Exhibition: Baroque Musical Life in Grimma, Saxony
Andrea Hartmann
Monday, May 22, 2017
This post is by Andrea Hartmann of RISM Germany–Dresden Office:
We would like to call your attention to a small exhibition that is part of this year’s festival of Baroque music in Grimma (near Leipzig), Tage Mitteldeutscher Barockmusik.
As the hart panteth after the water brooks – Music in Grimma around 1700
Location: Kreismuseum Grimma
Dates: 19–28 May 2017
Opening hours: Tuesday–Friday and Sunday 10:00–17:00
The focus of the exhibition is on manuscripts and imprints from the music library of the Fürsten- und Landesschule Grimma, which bear witness to the lively culture of church music as practiced in Central Germany during the seventeenth and eighteenth centuries.

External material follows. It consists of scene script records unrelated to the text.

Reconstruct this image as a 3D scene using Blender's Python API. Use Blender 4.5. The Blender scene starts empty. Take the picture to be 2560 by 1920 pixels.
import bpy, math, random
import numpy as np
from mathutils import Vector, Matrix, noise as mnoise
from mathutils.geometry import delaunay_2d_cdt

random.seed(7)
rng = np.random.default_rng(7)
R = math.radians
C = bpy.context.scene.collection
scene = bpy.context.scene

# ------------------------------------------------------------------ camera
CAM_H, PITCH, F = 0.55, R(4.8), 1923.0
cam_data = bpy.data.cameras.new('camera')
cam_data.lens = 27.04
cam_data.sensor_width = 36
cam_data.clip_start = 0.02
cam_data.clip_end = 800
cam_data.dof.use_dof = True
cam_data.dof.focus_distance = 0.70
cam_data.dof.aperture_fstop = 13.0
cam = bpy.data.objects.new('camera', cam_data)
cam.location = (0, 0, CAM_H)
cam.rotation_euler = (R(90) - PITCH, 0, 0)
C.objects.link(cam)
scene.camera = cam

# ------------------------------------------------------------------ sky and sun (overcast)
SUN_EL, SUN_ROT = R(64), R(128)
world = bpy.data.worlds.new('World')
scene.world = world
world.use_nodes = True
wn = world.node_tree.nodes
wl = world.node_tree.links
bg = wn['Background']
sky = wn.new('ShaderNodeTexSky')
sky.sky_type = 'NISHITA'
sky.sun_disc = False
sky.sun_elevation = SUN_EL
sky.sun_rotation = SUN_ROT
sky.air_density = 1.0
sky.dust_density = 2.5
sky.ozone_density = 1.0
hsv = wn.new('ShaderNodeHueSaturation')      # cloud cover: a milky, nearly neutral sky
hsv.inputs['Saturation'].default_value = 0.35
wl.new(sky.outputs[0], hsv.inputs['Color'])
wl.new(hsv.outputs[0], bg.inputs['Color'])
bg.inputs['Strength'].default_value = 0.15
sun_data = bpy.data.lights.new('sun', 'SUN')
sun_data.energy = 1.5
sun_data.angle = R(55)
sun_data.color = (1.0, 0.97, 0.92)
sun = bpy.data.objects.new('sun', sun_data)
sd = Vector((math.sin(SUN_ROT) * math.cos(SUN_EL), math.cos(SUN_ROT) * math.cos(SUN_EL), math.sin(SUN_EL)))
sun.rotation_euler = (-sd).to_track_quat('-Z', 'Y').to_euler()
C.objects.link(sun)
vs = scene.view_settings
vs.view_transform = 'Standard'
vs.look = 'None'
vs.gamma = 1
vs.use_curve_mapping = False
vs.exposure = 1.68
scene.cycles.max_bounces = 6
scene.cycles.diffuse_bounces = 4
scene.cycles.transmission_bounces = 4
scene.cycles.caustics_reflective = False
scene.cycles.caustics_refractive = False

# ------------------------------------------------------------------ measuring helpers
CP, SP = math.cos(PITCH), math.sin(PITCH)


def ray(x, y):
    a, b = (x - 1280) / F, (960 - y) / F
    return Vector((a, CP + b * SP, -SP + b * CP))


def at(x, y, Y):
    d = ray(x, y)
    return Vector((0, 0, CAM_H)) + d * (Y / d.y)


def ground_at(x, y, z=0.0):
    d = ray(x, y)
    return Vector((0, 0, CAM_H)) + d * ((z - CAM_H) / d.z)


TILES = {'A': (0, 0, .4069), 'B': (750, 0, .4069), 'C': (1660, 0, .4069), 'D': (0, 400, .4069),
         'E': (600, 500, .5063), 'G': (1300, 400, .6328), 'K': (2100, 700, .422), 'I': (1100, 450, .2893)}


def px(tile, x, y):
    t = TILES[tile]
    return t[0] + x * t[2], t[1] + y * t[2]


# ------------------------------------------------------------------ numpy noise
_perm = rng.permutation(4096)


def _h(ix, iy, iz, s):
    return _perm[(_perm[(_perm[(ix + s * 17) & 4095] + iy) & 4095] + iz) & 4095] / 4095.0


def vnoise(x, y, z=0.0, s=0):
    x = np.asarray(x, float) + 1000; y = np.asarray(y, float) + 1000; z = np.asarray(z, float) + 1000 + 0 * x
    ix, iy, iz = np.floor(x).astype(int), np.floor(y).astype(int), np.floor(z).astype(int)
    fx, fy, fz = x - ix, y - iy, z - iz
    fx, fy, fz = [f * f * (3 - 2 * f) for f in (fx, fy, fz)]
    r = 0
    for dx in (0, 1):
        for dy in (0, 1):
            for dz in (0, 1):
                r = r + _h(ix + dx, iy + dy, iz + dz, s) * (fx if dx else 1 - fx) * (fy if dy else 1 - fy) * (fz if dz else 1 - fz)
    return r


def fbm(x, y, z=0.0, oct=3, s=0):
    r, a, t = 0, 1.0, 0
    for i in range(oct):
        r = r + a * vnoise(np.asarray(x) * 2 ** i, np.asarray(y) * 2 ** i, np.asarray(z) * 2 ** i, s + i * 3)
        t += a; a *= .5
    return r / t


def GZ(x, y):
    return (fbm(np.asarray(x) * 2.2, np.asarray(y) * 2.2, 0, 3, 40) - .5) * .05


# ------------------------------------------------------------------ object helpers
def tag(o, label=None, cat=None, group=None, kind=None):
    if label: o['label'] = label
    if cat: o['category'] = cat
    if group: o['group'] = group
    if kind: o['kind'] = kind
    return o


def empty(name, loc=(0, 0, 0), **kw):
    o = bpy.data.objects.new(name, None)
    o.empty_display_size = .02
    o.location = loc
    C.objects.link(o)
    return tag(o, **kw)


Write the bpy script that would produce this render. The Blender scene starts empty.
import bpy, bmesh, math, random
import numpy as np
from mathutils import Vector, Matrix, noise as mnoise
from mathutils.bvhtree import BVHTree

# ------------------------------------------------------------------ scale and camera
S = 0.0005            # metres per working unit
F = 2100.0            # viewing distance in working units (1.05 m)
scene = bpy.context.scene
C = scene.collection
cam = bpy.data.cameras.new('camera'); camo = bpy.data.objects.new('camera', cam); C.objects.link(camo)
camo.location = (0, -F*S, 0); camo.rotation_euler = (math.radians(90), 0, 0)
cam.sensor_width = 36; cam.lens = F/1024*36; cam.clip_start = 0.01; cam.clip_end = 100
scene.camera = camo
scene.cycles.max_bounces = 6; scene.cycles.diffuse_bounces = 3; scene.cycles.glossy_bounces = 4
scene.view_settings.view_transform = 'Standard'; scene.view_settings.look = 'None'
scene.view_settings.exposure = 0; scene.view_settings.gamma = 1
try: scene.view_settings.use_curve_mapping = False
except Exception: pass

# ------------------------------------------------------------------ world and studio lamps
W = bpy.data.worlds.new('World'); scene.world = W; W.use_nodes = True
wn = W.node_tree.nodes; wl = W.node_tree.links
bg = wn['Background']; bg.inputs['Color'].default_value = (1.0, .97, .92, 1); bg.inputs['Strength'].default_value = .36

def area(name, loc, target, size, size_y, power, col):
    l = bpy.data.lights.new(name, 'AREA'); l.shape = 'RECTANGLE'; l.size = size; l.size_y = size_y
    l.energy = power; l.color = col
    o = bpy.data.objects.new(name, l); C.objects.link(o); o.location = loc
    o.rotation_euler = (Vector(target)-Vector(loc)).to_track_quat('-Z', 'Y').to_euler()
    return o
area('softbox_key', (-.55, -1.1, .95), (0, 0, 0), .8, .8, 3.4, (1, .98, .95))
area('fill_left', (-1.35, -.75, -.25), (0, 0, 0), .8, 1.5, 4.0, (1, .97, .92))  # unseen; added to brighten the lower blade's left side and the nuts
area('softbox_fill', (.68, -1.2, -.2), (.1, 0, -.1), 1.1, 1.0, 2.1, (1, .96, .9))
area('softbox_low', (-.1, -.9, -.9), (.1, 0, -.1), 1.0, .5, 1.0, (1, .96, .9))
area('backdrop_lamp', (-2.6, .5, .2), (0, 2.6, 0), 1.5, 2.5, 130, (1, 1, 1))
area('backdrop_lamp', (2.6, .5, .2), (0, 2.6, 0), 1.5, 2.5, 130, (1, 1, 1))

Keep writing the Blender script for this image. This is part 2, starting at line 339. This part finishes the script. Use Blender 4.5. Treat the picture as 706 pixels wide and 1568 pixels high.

The music collection of the Fürstenschule Grimma (1550–1887), a state school connected with the court, comprises around 1,300 manuscripts and imprints and is preserved today at the Saxon State and University Library in Dresden (SLUB, D-Dl). It documents the active cultivation of music at the school and is an exemplary case of Protestant church music practice in Central Germany. The special significance of this collection lies in its completeness over a span of 300 years: collections of motets dating from the founding of the school after the Reformation, individual manuscripts that represent the development from the sacred concerto to early cantatas, and handwritten copies of church music from the Viennese Classical period, of oratorios, and of Central German church music from the late eighteenth and beginnings of the nineteenth centuries.
All of the music manuscripts are described in the RISM online catalog.
So far, around 1,000 manuscripts have been digitized as part of Saxony’s state digitization program. The scans are linked directly to the RISM entries, or you can browse them in the SLUB’s digital collections.